Oscar Edmondson

The pride of pouring perfect concrete

issue 09 September 2023

In the summer of 2020 I was awarded a degree in history from Bristol University – the culmination of three years’ work, late nights and great expense – but it is my concrete pump operator licence which sits above the mantelpiece. My father considers my ability to pump concrete at a rate of one cubic metre per minute to be far more impressive than my knowledge of Henry VII’s foreign policy.

At university I worked as a pump operator for my father’s piling company, making me a very unglamorous nepo baby. I helped bore the foundations for constructions all over the country. On a job installing disabled access lifts at Old Trafford stadium, the foreman explained to me that the piling gang is much like a football team: the pump man is the centre half threading passes (concrete) through the midfield (snaking pressurised pipes) towards the striker (piling rig), who attempts to break down the opposition defence (the wintery earth) with their attacking nous (rotating steel auger). As the steel cage was lowered into the concrete-filled hole, we would often shout: ‘Aguerroooooo.’

Concrete is a perfect building material. It is the second most used substance in the world – after water – and its production has changed little from when the Romans were mixing volcanic material with cement. Innovation rarely happens, and when it does, it is often for the worse.

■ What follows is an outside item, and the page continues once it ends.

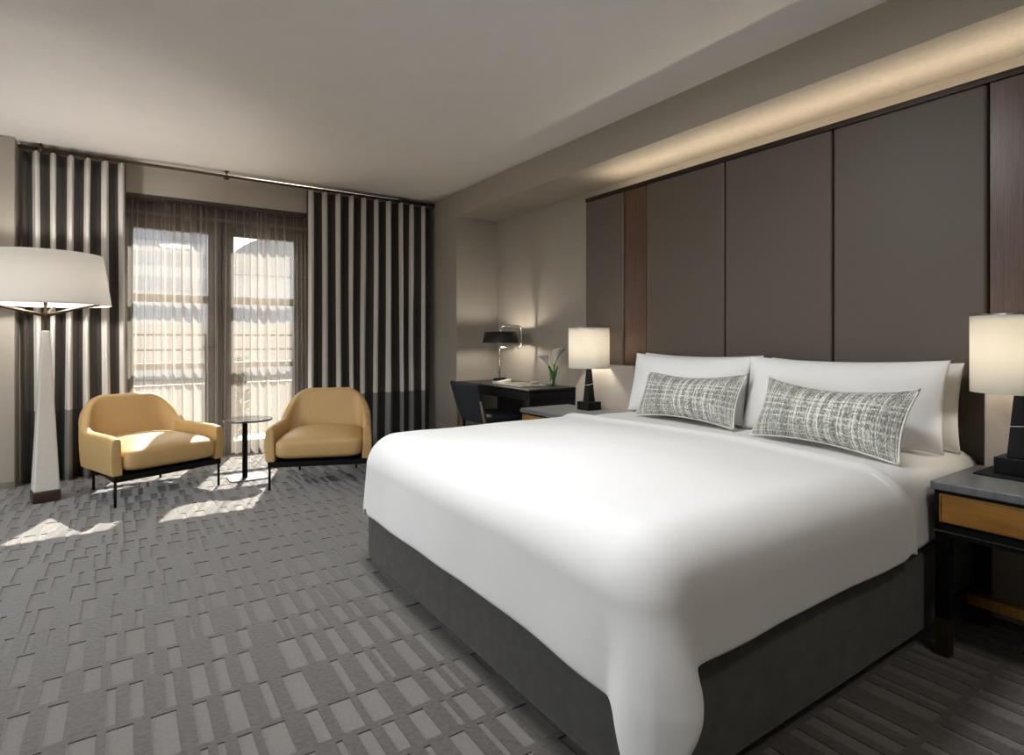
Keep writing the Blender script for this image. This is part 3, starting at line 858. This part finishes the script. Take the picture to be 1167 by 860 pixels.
# vase and calla lilies
VX, VY = 3.36, 4.285
vs = thing('vase', 'small clear glass vase of water holding calla lilies on the black desk', 'vase', (VX, VY, .7402))
bm = bmesh.new(); lathe(bm, [(.036, .0), (.038, .004), (.030, .05), (.032, .10), (.041, .135), (.039, .135), (.030, .10), (.028, .05), (.034, .010), (.002, .008)], 32, cap=False)
obj('glass', bm, M['vase'], vs, smooth=True)
obj('water', lathebm([(.030, .0085), (.0275, .05), (.0285, .08), (.002, .081)], 28), M['vase'], vs, smooth=True)
def calla(label, base, mid, top, out, s):
    t = thing('calla_lily', label, 'flower', (VX, VY, .7402), 0, 'calla lilies in the glass vase')
    b, m_, p = Vector(base), Vector(mid), Vector(top)
    pts = [b*(1-k)**2+m_*2*k*(1-k)+p*k*k for k in [i/10 for i in range(11)]]
    obj('stem', tubebm(pts, [.005]*7+[.006, .007, .008, .009], 8), M['leaf'], t, smooth=True)
    d = (p-m_).normalized(); o = (Vector(out)-Vector(out).dot(d)*d).normalized(); q = d.cross(o)
    def fn(u, v):
        a = 2*PI*u
        lip = .5+.5*math.cos(a)
        h = v*s*(.95+.45*lip)
        r = (.008+.032*v**1.6)*s/.10*(.85+.25*v)
        c = p+d*(h-.004)+(o*math.cos(a)+q*math.sin(a))*r+o*(.035*lip*v**3)*s/.10
        return c
    bm = bmesh.new(); grid(bm, 28, 12, fn, close_u=True)
    sp = obj('spathe', bm, M['petal'], t, smooth=True)
    sd = sp.modifiers.new('s', 'SOLIDIFY'); sd.thickness = .002
    obj('spadix', tubebm([p, p+d*.07*s/.10], [.005, .003], 8), M['spadix'], t, smooth=True)
    return t
r_ = Vector((.829, -.559, 0)); f_ = Vector((-.559, -.829, 0))
calla('taller white calla lily opening towards the room, right of the two', tuple(-r_*.012+Vector((0, 0, .012))), tuple(r_*.0+Vector((0, 0, .14))), tuple(r_*.018+Vector((0, 0, .225))), tuple(f_+r_*.6), .118)
calla('shorter white calla lily leaning left over the folder', tuple(r_*.014+Vector((0, 0, .012))), tuple(-r_*.01+Vector((0, 0, .12))), tuple(-r_*.045+Vector((0, 0, .205))), tuple(-r_*1.0+f_*.3), .095)
# broad leaves of the bunch
def leaf_blade(bm, p0, p1, p2, w):
    p0, p1, p2 = map(Vector, (p0, p1, p2)); L = []
    for i in range(11):
        k = i/10; c = p0*(1-k)**2+p1*2*k*(1-k)+p2*k*k; ww = w*math.sin(PI*min(1, .12+.88*k))
        L.append((bm.verts.new(c-r_*ww), bm.verts.new(c+f_*ww*.5), bm.verts.new(c+r_*ww)))
    for a, b in zip(L, L[1:]):
        bm.faces.new((a[0], a[1], b[1], b[0])); bm.faces.new((a[1], a[2], b[2], b[1]))
for i, (lb, e, w) in enumerate((('narrow green leaf rising right of the lily stems', .05, .019), ('narrow green leaf rising left of the lily stems', -.035, .019))):
    bm = bmesh.new(); leaf_blade(bm, -r_*e*.25+Vector((0, 0, .012)), r_*e*.2+Vector((0, 0, .12)), r_*e+Vector((0, 0, .215)), w)
    o = obj('lily_leaf', bm, M['leaf'], smooth=True, loc=(VX, VY, .7402)); tag(o, lb, 'leaf', 'leaves in the glass vase')
    sd = o.modifiers.new('s', 'SOLIDIFY'); sd.thickness = .002

# ------------------------------------------------------------------ outside the balcony doors
M['slab'] = mat('balcony_slab', (.52, .49, .45), .8)
M['bld_white'] = mat('pale_render', (.205, .205, .212), .8, nscale=.6, var=.06)
M['bld_band'] = mat('window_band', (.115, .122, .142), .6, nscale=.5, var=.12)
M['bld_beige'] = mat('beige_render', (.195, .17, .14), .8, nscale=.5, var=.08)
M['bld_grey'] = mat('roof_grey', (.15, .153, .158), .7, nscale=.4, var=.1)
M['ground'] = mat('pink_paving', (.20, .165, .14), .9, nscale=.35, var=.2)
M['vanm'] = mat('blue_grey_paint', (.075, .085, .10), .4)
M['shrub'] = mat('shrub_leaves', (.07, .075, .04), .8, nscale=6, var=.4)
M['tyre'] = mat('tyre_rubber', (.02, .02, .02), .8)
struct('balcony_floor', boxbm(-2.0, 3.5, 6.66, 7.9, -.16, -.02), M['slab'])
rl = thing('balcony_railing', 'thin dark metal railing beyond the balcony doors', 'railing', (.8, 7.7, -.02))
for z in (1.255, 1.08):
    obj('rail', boxbm(-2.8, 2.7, -.014, .014, z, z+.022), M['blackm'], rl)
for x in (-2.7, -1.35, -.02, 1.35, 2.65):
    obj('post', boxbm(x-.014, x+.014, -.012, .012, 0, 1.2545), M['blackm'], rl)

def block(name, label, x0, x1, y0, y1, z0, z1, m, bands=None, bm_m=None, group=None):
    t = thing(name, label, 'building', ((x0+x1)/2, (y0+y1)/2, z0), 0, group)
    cx, cy = (x0+x1)/2, (y0+y1)/2
    obj('wall', boxbm(x0-cx, x1-cx, y0-cy, y1-cy, 0, z1-z0), m, t)
    for a, b in bands or ():
        obj('window_row', boxbm(x0-cx+.15, x1-cx-.15, y0-cy-.08, y0-cy+.3, a-z0, b-z0), bm_m, t)
    return t
GZ = -6.0
struct('ground', boxbm(-120, 200, 9, 260, GZ-.3, GZ), M['ground'], 'pale paved ground far below the balcony')
zb = [(7.0+3.0*k, 8.6+3.0*k) for k in range(0, 5)]
block('office_building', 'tall pale office building with grey window rows seen through the left balcony door', -6, 8.9, 80, 100, GZ, 26, M['bld_white'], zb, M['bld_band'])
block('glazed_building', 'pale blue low building in front of the tall office building', -8, 9.6, 74, 79, GZ, 6.2, M['bld_white'])
block('terrace_building', 'long beige building with flat roof below the skyline', -30, 45, 46, 56, GZ, 2.2, M['bld_beige'], [(-1.6, -.5), (-4.4, -3.3)], M['bld_grey'])
# barrel roofed building behind the right door
bt = thing('hall_building', 'white building with a grey curved roof seen through the right balcony door', 'building', (19, 95, GZ))
obj('wall', boxbm(-8, 8, -10, 10, 0, 16.0), M['bld_white'], bt)
bm = bmesh.new()
arc = [(8.2*math.cos(PI-PI*i/24), 16.0+5.6*math.sin(PI*i/24)) for i in range(25)]
A = [bm.verts.new((x, -10.3, z)) for x, z in arc]; B = [bm.verts.new((x, 10.3, z)) for x, z in arc]
for i in range(24): bm.faces.new((A[i], A[i+1], B[i+1], B[i]))
bm.faces.new(A); bm.faces.new(B[::-1]); bm.faces.new((A[0], B[0], B[-1], A[-1]))
obj('roof', bm, M['bld_grey'], bt)
# parapet wall in front
struct('wall_parapet', boxbm(-30, 40, 33, 33.6, GZ, -1.1), M['bld_beige'], 'low beige parapet wall across the paved ground')
# van
vn = thing('parked_van', 'blue-grey parked van on the paving seen through the lower right door pane', 'van', (8.0, 31, GZ))
bm = bmesh.new()
prof = [(-2.3, .35), (-2.35, 1.0), (-2.1, 1.15), (-1.35, 1.3), (-.7, 2.15), (1.9, 2.2), (2.2, 1.9), (2.3, .9), (2.3, .35)]
prof = [(x*.62, z*1.0+.0) for x, z in prof]
A = [bm.verts.new((x, -.9, z)) for x, z in prof]; B = [bm.verts.new((x, .9, z)) for x, z in prof]
for i in range(len(prof)-1): bm.faces.new((A[i], A[i+1], B[i+1], B[i]))
bm.faces.new(A); bm.faces.new(B[::-1]); bm.faces.new((A[0], B[0], B[-1], A[-1]))
obj('body', bm, M['vanm'], vn, bevel=.12, segs=3)
for x in (-.85, .85):
    bm = bmesh.new(); tube(bm, [(x, -.93, .33), (x, .93, .33)], .33, 20); obj('wheel', bm, M['tyre'], vn)
obj('side_window', boxbm(-.3, .95, -.915, -.88, 1.35, 1.85), M['bld_band'], vn)
def shrub(label, x, y, z, h, w, seed):
    r = random.Random(seed)
    t = thing('shrub', label, 'shrub', (x, y, z), 0, 'shrubs beyond the balcony')
    bm = bmesh.new()
    for k in range(260):
        a = r.uniform(0, 2*PI); hh = r.uniform(.1, 1); rad = w*math.sqrt(r.random())*(1-.6*abs(hh-.5))
        c = Vector((rad*math.cos(a), rad*math.sin(a), hh*h)); s = r.uniform(.04, .09)*h/1.5
        u = Vector((r.uniform(-1, 1), r.uniform(-1, 1), r.uniform(-1, 1))).normalized(); v = u.orthogonal()
        q = [c-u*s*1.6, c+v*s*.6, c+u*s*1.6, c-v*s*.6]
        bm.faces.new([bm.verts.new(p) for p in q])
    obj('foliage', bm, M['shrub'], t)
    bm = bmesh.new()
    for k in range(5): tube(bm, [(0, 0, 0), (r.uniform(-.3, .3)*w, r.uniform(-.3, .3)*w, h*.5), (r.uniform(-.6, .6)*w, r.uniform(-.6, .6)*w, h*.9)], [.02, .014, .006], 6)
    obj('stem', bm, M['tan'], t)
shrub('wispy shrub behind the meeting stiles of the balcony doors', 1.06, 7.35, -.02, 1.0, .12, 1)
shrub('pale shrub beyond the right side of the right balcony door', 10.4, 27, GZ, 3.4, 1.0, 2)
shrub('low shrub beyond the left balcony door', 2.6, 24, GZ, 2.6, 1.3, 3)

# ------------------------------------------------------------------ light
w = bpy.data.worlds.new('World'); SC.world = w; w.use_nodes = True
nt = w.node_tree; bg = nt.nodes['Background']
tc = nt.nodes.new('ShaderNodeTexCoord'); sp = nt.nodes.new('ShaderNodeSeparateXYZ'); nt.links.new(tc.outputs['Generated'], sp.inputs[0])
r = ramp2(nt, sp.outputs[2], (.35, .34, .325), (.90, .955, 1.0), .48, .54)
sp_ = nt.nodes.new('ShaderNodeMath'); sp_.operation = 'MULTIPLY_ADD'; sp_.inputs[1].default_value = .5; sp_.inputs[2].default_value = .5
nt.links.new(sp.outputs[2], sp_.inputs[0]); nt.links.new(sp_.outputs[0], r.inputs['Fac'])
nt.links.new(r.outputs[0], bg.inputs['Color']); bg.inputs['Strength'].default_value = 4.5

def light(name, typ, loc, energy, col, rot=None, **k):
    d = bpy.data.lights.new(name, typ); d.energy = energy; d.color = col
    for a, b in k.items(): setattr(d, a, b)
    o = bpy.data.objects.new(name, d); C.objects.link(o); o.location = loc
    if rot is not None: o.rotation_euler = rot
    return o
sun = light('sun', 'SUN', (0, 0, 10), 27, (1, .955, .885), angle=math.radians(.5))
sun.rotation_euler = Vector((-.35, -1, -1.03)).to_track_quat('-Z', 'Y').to_euler()
def portal(loc, rot, sx, sy):
    p = light('portal', 'AREA', loc, 1, (1, 1, 1), rot, shape='RECTANGLE', size=sx, size_y=sy)
    p.data.cycles.is_portal = True
portal(((OX0+OX1)/2, 6.64, 1.25), (-PI/2, 0, 0), 1.75, 2.4)
portal((XL-.06, (ADDED_WIN[0]+ADDED_WIN[1])/2, (ADDED_WIN[2]+ADDED_WIN[3])/2), (0, -PI/2, 0), ADDED_WIN[3]-ADDED_WIN[2], ADDED_WIN[1]-ADDED_WIN[0])
light('cove_light', 'AREA', (3.338, 1.91, 2.35), 5.6, (1, .85, .66), (PI, 0, 0), shape='RECTANGLE', size=.03, size_y=3.2)

cr = thing('added_ceiling_light', 'small added ceiling light, out of view, brightening the near side of the bed', 'ceiling light', (1.75, -.45, ZC))  # unseen fixture and lamp, added to brighten the near side of the bed
obj('housing', lathebm([(.17, -.05), (.17, 0), (.12, 0)], 48, cap=False), M['pewter'], cr)
obj('lens', lathebm([(.002, -.045), (.168, -.045), (.168, -.04), (.002, -.04)], 48), emat('added_small_lens', (1, .95, .88), 3), cr)
light('added_ceiling_lamp', 'AREA', (1.75, -.45, ZC-.06), 10, (1, .96, .91), (math.radians(18), 0, 0), shape='DISK', size=.32)
cl = thing('added_ceiling_light', 'round added ceiling light, out of view, brightening the bed from above', 'ceiling light', (.70, 1.9, ZC))  # added out of view with its lamp, to light the bed top
obj('housing', lathebm([(.27, -.05), (.27, 0), (.2, 0)], 48, cap=False), M['pewter'], cl, smooth=False)
obj('lens', lathebm([(.002, -.045), (.268, -.045), (.268, -.04), (.002, -.04)], 48), emat('added_ceiling_lens', (1, .97, .93), 3), cl)
light('added_ceiling_lamp', 'AREA', (.70, 1.9, ZC-.06), 43, (.95, .975, 1), (0, 0, 0), shape='DISK', size=.5)

# ------------------------------------------------------------------ camera
cam = bpy.data.cameras.new('camera'); co = bpy.data.objects.new('camera', cam); C.objects.link(co)
co.location = (0, 0, 1.2); co.rotation_euler = (PI/2, 0, math.radians(-34.0))
cam.sensor_width = 36; cam.lens = 650/1167*36; cam.shift_y = -44/1167
cam.clip_end = 500
SC.camera = co
vs_ = SC.view_settings; vs_.view_transform = 'Standard'; vs_.look = 'None'; vs_.exposure = .28; vs_.gamma = 1; vs_.use_curve_mapping = False
SC.cycles.use_denoising = True
SC.cycles.transparent_max_bounces = 24
SC.cycles.max_bounces = 12; SC.cycles.diffuse_bounces = 6
SC.cycles.sample_clamp_indirect = 8
SC.cycles.caustics_reflective = False; SC.cycles.caustics_refractive = False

Take the debacle over reinforced autoclaved aerated concrete (Raac). More than a hundred schools are compromised by ‘bubbly concrete’ which was used in floors, roofs and walls between the 1950s and 1990s. It was popular because it was cheap and quick to install, essential for meeting post-war  demand. It’s also very bad at its job. The cavities inside Raac’s Aero-chocolate-bar-like structure make it weak and susceptible to water leaking in, which in turn can cause the steel reinforcement inside to rust and fail.